Editor: Hasanudin Aco
Pelaku rudapaksa ini, kata Uu, harus ditindak dengan tegas.
"Jangan sampai kasus serupa terulang," kata Uu saat dtemui di Pondok Pesantren Al Ruzhan, Desa Cilangkap, Kecamatan Manonjaya, Kabupaten Tasikmalaya, Kamis (9/12/2021).
Uu berharap, masyarakat tak menyamaratakan semua guru ngaji punya perilaku serupa.
"Saya bertanya kepada orang-orang yang kenal dengan pelaku. Dia memang pernah pesantren, tapi enggak benar. Perilakunya juga tidak sama dengan komunitas pesantren yang lainnya," katanya.
Uu juga berharap, peristiwa ini tak memicu ketakutan dari para orang tua yang hendak atau tengah menyekolahkan putra-putrinya di pesantren.
"Ada sekitar 12 ribu pondok pesantren yang ada di Jawa Barat. Belum lagi majelis-majelis, dan madrasah diniyah. Harapan kami, jangan disamaratakan," katanya.
Uu mengatakan, pengawasan terhadap anak yang sedang mondok di pesantren adalah hak bagi setiap orang tua atau wali murid.
"Di pesantren yang benar, orang tua bisa 'ngalongok ka pesantren'. Bahkan pesantren saya ada libur setahun dua kali. Orang tua boleh menengok perkembangan anak di pesantren. Sehingga terpantau pendidikan, kesehatan, dan lainnya. Tidak cukup dengan telepon," kata Uu.
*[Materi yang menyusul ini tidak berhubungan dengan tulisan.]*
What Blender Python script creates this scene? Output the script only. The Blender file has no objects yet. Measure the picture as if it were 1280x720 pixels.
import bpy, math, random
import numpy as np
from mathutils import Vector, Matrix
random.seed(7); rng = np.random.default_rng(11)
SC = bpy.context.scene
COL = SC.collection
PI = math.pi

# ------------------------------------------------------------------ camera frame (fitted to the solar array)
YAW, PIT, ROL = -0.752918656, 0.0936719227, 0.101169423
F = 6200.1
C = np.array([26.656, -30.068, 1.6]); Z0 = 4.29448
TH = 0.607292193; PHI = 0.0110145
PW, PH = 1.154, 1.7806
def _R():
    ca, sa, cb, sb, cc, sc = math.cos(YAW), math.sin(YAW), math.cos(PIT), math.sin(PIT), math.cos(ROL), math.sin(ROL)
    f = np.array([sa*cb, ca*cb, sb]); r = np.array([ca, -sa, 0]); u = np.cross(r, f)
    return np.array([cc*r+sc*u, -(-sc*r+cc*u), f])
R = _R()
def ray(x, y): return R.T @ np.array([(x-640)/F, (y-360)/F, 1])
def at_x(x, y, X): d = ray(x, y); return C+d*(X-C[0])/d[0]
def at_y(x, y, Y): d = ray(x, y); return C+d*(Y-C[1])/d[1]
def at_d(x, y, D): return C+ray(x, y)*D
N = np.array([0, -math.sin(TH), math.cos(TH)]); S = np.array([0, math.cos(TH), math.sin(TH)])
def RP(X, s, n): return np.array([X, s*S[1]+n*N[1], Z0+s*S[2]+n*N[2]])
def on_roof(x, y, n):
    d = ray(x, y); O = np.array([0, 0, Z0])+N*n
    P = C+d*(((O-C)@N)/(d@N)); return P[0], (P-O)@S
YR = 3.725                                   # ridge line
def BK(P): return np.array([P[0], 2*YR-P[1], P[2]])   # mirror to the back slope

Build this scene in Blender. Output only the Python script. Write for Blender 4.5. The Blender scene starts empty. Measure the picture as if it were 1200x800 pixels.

Uu mengatakan, orang tua perlu mengedepankan kehati-hatian ekstra sebelum mempercayakan anaknya menjadi peserta didik suatu lembaga.
Banyak aspek yang perlu dipertimbangkan, mulai dari biaya, fasilitas, metode belajar, asal usul pendidikan guru, pendiri, yayasan, hingga legalitas lembaga yang berdiri.
Orang tua, kata Uu, sebaiknya memilih sekolah yang sudah terbukti menghasilkan lulusan berkualitas.
Bisa saja dengan melihat tetangga, kerabat, atau testimoni dari lulusan yang sudah pernah menempuh pendidikan di suatu lembaga.
"Kita juga harus mewaspadai seandainya ada pesantren-pesantren yang aneh-aneh. Dari pendidikannya, perilaku, dan lainnya, jangan sampai orang tua ini memberikan anak kepada pesantren tetapi tidak tau latar belakang lembaga tersebut," kata Uu.
Terkait ke-12 santriwati yang menjadi korban, kata Uu, terus mendapat pendampingan oleh tim Dinas Pemberdayaan Perempuan Perlindungan Anak dan Keluarga Berencana (DP3AKB) Provinsi Jawa Barat.
"Semoga hal ini tidak terulang lagi dan menjadi fokus pondok pesantren yang lain untuk tetap melindungi para santrinya," katanya.